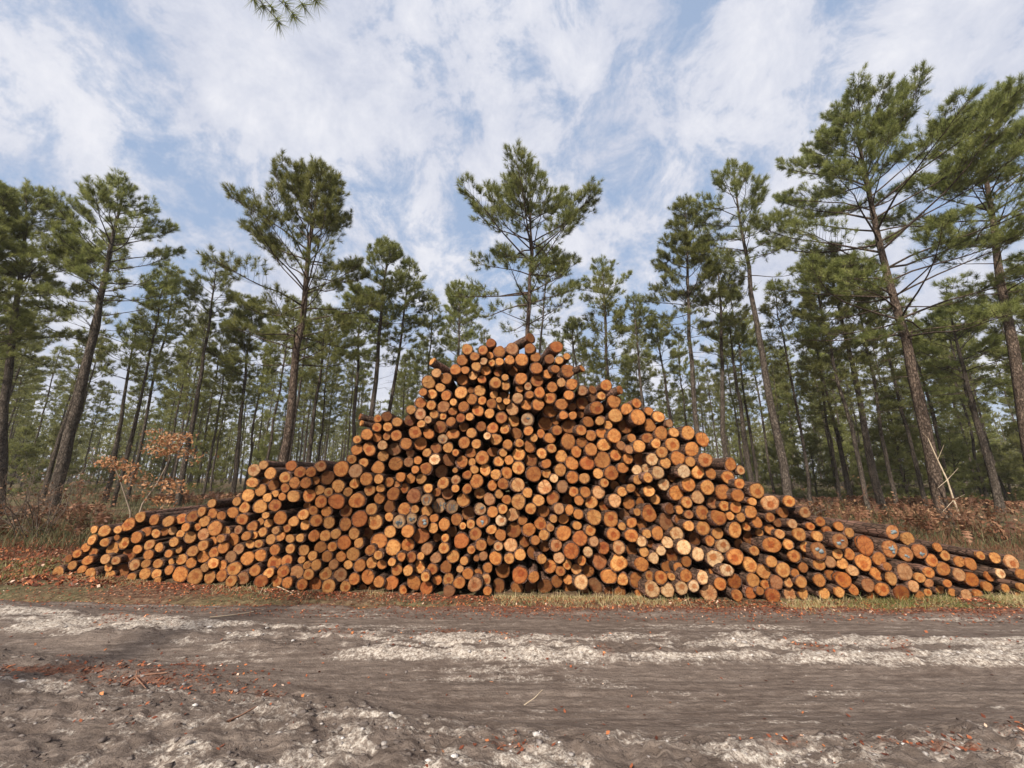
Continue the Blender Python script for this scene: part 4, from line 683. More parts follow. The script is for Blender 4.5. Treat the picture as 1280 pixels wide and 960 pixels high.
def grow(seed,Ht,cb,Rc,r0,lean=(0,0),M=26,nl=.17,w=.013,dens=1.0,dead=True,mat=None,tmat=None,bend=.12,skirt=.3,asym=(0,0),young=False,twigs=True,whorl=.55):
    rg=np.random.default_rng(seed)
    A=Acc(); nz=14
    zs=np.linspace(-.25,Ht,nz); wx=np.cumsum(rg.normal(0,bend*.3,nz)); wy=np.cumsum(rg.normal(0,bend*.3,nz)); t=np.clip(zs/Ht,0,1)
    wx-=wx[0]+ (wx[-1]-wx[0])*t*.8; wy-=wy[0]+(wy[-1]-wy[0])*t*.8
    TP=np.stack([wx+lean[0]*t,wy+lean[1]*t,zs],1); TR=r0*(1-t)**.75*.93+.015; TR[0]*=1.25
    V,Fq=tube(TP,TR,9 if r0>.06 else 6,rn=.04,rg=rg); A.add(V,Fq)
    def tp(z): return np.array([np.interp(z,zs,TP[:,0]),np.interp(z,zs,TP[:,1]),z])
    SP=[];SA=[];SL=[]
    def shoot(p,a,l):
        SP.append(p);SA.append(unit(a+np.array([0,0,.55])));SL.append(l)
    z=cb
    while z<Ht-.25:
        t=(z-cb)/(Ht-cb); prof=min(1,skirt+t/.42*(1-skirt))*(max(0,1-t)**.66)*1.34+.04
        nb=rg.integers(3,6); az0=rg.uniform(0,6.28)
        el=(.17+.72*t+rg.normal(0,.10))
        for b in range(nb):
            az=az0+b*6.283/nb+rg.normal(0,.25); L=Rc*prof*rg.uniform(.62,1.15)
            L*=1+asym[0]*math.cos(az)+asym[1]*math.sin(az); L=max(L,.18)
            e=el+rg.normal(0,.10); L=min(L,(Ht-z+.12)/max(.22,math.sin(e+.22))); d=np.array([math.cos(az)*math.cos(e),math.sin(az)*math.cos(e),math.sin(e)])
            ns=6; pts=[tp(z+rg.normal(0,.05))]; dd=d.copy(); seg=L/ns
            for k in range(ns):
                dd=unit(dd+np.array([0,0,.10 if k>2 else -.04])+rg.normal(0,.09,3)); pts.append(pts[-1]+dd*seg)
            pts=np.array(pts); rb=.008+.008*L; V,Fq=tube(pts,np.linspace(rb,.005,ns+1),5); A.add(V,Fq)
            start=.30+.22*(1-t) if not young else .15
            fd_=min(1,.40+1.4*t) if not young else 1; m=max(3,int(L*6.8*dens*fd_))
            shoot(pts[-1],unit(pts[-1]-pts[-2]),.26)
            for k in range(m):
                s=start+(1-start)*(k+rg.uniform(0,1))/m; x=s*ns; i=min(int(x),ns-1); p=pts[i]+(pts[i+1]-pts[i])*(x-i); fd=unit(pts[i+1]-pts[i])
                sd=np.cross(fd,[0,0,1.0])*(1 if k%2 else -1); sl=L*.36*(1.05-s)+.12+.06*rg.uniform(); sl*=rg.uniform(.7,1.3)
                a=unit(fd*.75+sd*rg.uniform(.5,1.0)+np.array([0,0,rg.uniform(-.05,.45)])); q=p+a*sl; q[2]+=sl*.12
                if twigs: V,Fq=tube(np.array([p,(p+q)/2,q]),np.array([.006,.005,.003]),3); A.add(V,Fq)
                shoot(q-a*.05,a,.22)
                for _ in range(int(rg.integers(1,3)+ (1 if sl>.3 else 0))):
                    u=rg.uniform(.35,.95); c=p+(q-p)*u; e2=unit(a+rg.normal(0,.6,3)+np.array([0,0,.25])); l2=rg.uniform(.08,.20)
                    shoot(c+e2*l2*.6,e2,.18)
        z+=rg.uniform(.7,1.3)*whorl*(1-.35*t)
    shoot(tp(Ht),np.array([0,0,1.0]),.3)
    for k in range(4):
        a=k*1.57+rg.uniform(0,1); shoot(tp(Ht-.1),np.array([math.cos(a)*.7,math.sin(a)*.7,.8]),.25)
    if dead:
        z=cb-.2; lo=max(1.6,cb-4.0)
        while z>lo:
            for b in range(rg.integers(1,4)):
                az=rg.uniform(0,6.28); L=rg.uniform(.35,.6+.45*Rc)*(.4+.6*(z-lo)/(cb-lo+.01)); e=rg.uniform(-.15,.35); p=tp(z); d=np.array([math.cos(az)*math.cos(e),math.sin(az)*math.cos(e),math.sin(e)])
                P=[p];dd=d
                for k in range(4): dd=unit(dd+rg.normal(0,.14,3)-np.array([0,0,.03])); P.append(P[-1]+dd*L/4)
                V,Fq=tube(np.array(P),np.linspace(.009,.002,5),4); A.add(V,Fq)
                for q in P[2:]:
                    if rg.uniform()<.6: V,Fq=tube(np.array([q,q+unit(dd+rg.normal(0,.7,3))*L*.3]),np.array([.005,.002]),3); A.add(V,Fq)
            z-=rg.uniform(.25,.6)
    tm=A.mesh('trunk',[tmat or M_TRUNK],smooth=True)
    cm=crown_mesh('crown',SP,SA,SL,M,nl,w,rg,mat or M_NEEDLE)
    return tm,cm,len(SP)
def place_tree(name,tm,cm,loc,rz=0,sc=1.0,label=None,cat='tree',group=None):
    o=bpy.data.objects.new(name,None); C.objects.link(o); o.location=loc; o.rotation_euler=(0,0,rz); o.scale=(sc,)*3; o.empty_display_size=.3
    a=link('trunk',tm,o); b=link('crown',cm,o); tag(o,label,cat,group); return o
# hero trees: lower trunk px, top px, distance, trunk width px at lower point, crown bottom px y, crown half width px, ...
HERO=[
((95,510),(166,203),14,16,415,68,'tall leaning pine standing over the low sapling end of the pile',dict(dens=.9,asym=(.1,0))),
((357,560),(407,180),12.5,16,455,92,'tall sturdy pine rising just behind the flat shoulder of the pile',dict(dens=1.0,asym=(-.05,0),skirt=.5)),
((465,510),(486,283),17,10,455,44,'mid-height pine just beside the stepped edge below the peak',dict(dens=1.1)),
((491,500),(513,312),19,7,450,32,'thin pine close beside the mid-height pine near the stepped edge',dict()),
((656,410),(662,198),12.5,10,405,92,'tall pine centred right above the peak of the log pile',dict(dens=.9,skirt=.5)),
((677,430),(683,288),18,5,420,36,'thin pine partly hidden behind the tall pine above the peak',dict(dens=.7)),
((571,430),(573,343),20,6,440,36,'small bushy pine between the stepped edge and the peak',dict(dens=1.0)),
((757,470),(752,312),20,6,385,36,'slim isolated pine with bare lower trunk past the peak',dict(dens=.9)),
((803,500),(791,355),21,6,450,30,'slim pine standing next to the isolated slim pine past the peak',dict()),
((868,530),(852,232),16,9,440,46,'shaggy pine whose trunk meets the long downward slope of the pile',dict(dens=1.1)),
((908,570),(893,300),18,9,430,40,'straight pine just behind the shaggy pine on the long slope',dict(dens=1.0)),
((985,610),(912,180),14,13,345,56,'tall pine with long bare trunk and high crown over the slope',dict(dens=1.0,skirt=.5)),
((1178,630),(1056,88),12.5,18,420,118,'largest pine in view with thick leaning trunk and broad crown',dict(dens=1.15,skirt=.6,asym=(.05,0))),
((1275,500),(1198,98),12.5,17,385,95,'big pine with a spreading crown cut by the frame beside the largest pine',dict(dens=1.1,asym=(.2,0))),
((1100,620),(1028,292),17,11,455,48,'dense dark pine between the high-crowned pine and the largest pine',dict(dens=1.5)),
((1245,620),(1184,372),18,11,505,58,'dense low pine standing behind the thick trunk of the largest pine',dict(dens=1.4)),
((10,520),(45,205),14,13,440,66,'dense dark pine just beside the leaning pine at the frame edge',dict(dens=1.35)),
((-40,520),(-8,200),13,14,450,70,'dense pine half outside the frame behind the sapling end',dict(dens=1.3)),
((238,530),(273,315),18,8,425,38,'narrow pine with open crown between leaning pine and sturdy pine',dict(dens=.8)),
((140,580),(174,392),20,7,490,34,'short thin pine under the crown of the leaning pine',dict(dens=.8)),
((298,560),(318,362),20,7,505,34,'compact dark green pine just before the sturdy pine',dict(dens=1.5)),
((1058,600),(1020,430),24,8,490,34,'slim pine seen under the dense dark pine near the slope foot',dict()),
((724,480),(714,392),22,6,450,24,'short pine tip poking out just past the peak',dict()),
((843,560),(820,392),22,7,470,32,'thin pine between isolated slim pine and shaggy pine',dict()),
((1325,600),(1272,320),18,12,480,60,'dense pine at the frame edge behind the spreading pine',dict(dens=1.4)),
((388,560),(410,372),20,7,480,36,'thin pine seen through branches of the sturdy pine',dict()),
((440,540),(452,345),22,7,470,36,'thin pine beside the mid-height pine and the shoulder step',dict()),
((938,600),(908,385),20,9,470,38,'grey-stemmed pine crossing behind the high-crowned pine',dict(dens=1.1)),
]
taken=[]
for i,(b,tp_,D,wpx,cby,hw,lab,kw) in enumerate(HERO):
    p0,t0=at_Y(b[0],b[1],D); p1,t1=at_Y(tp_[0],tp_[1],D)
    k=(p1.x-p0.x)/(p1.z-p0.z); xb=p0.x-k*p0.z; zg=gz(xb,D)
    pc,tc=at_Y((b[0]+tp_[0])/2,cby,D); Ht=(p1.z-zg)*(.905 if D<15.5 else .93); Rc=hw*t1/F*1.08
    far=D>15.5
    kw=dict(kw); kw['dens']=kw.get('dens',1.0)*1.4
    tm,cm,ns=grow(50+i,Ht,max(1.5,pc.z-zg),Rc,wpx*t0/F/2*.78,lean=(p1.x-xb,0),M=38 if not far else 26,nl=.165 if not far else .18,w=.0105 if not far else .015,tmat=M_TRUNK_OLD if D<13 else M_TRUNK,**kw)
    place_tree('pine_tree',tm,cm,(xb,D,zg),label=lab)
    taken.append((xb,D))
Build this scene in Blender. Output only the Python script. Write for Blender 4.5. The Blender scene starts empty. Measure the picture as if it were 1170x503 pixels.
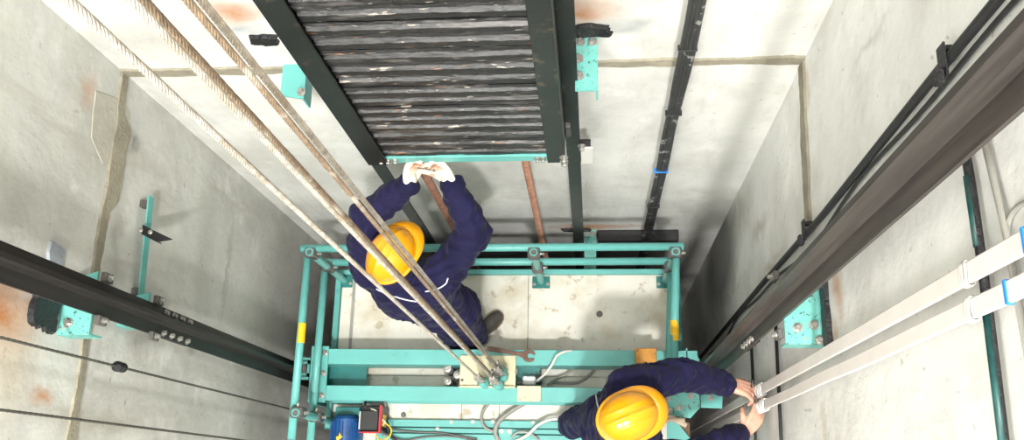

..............................

Search the records above for "Python". Copy each line where it is found.

## Expected answer
Continue the Blender Python script for this scene: part 4, from line 683. More parts follow. The script is for Blender 4.5. Treat the picture as 1280 pixels wide and 960 pixels high.
Build this scene in Blender. Output only the Python script. Write for Blender 4.5. The Blender scene starts empty. Measure the picture as if it were 1170x503 pixels.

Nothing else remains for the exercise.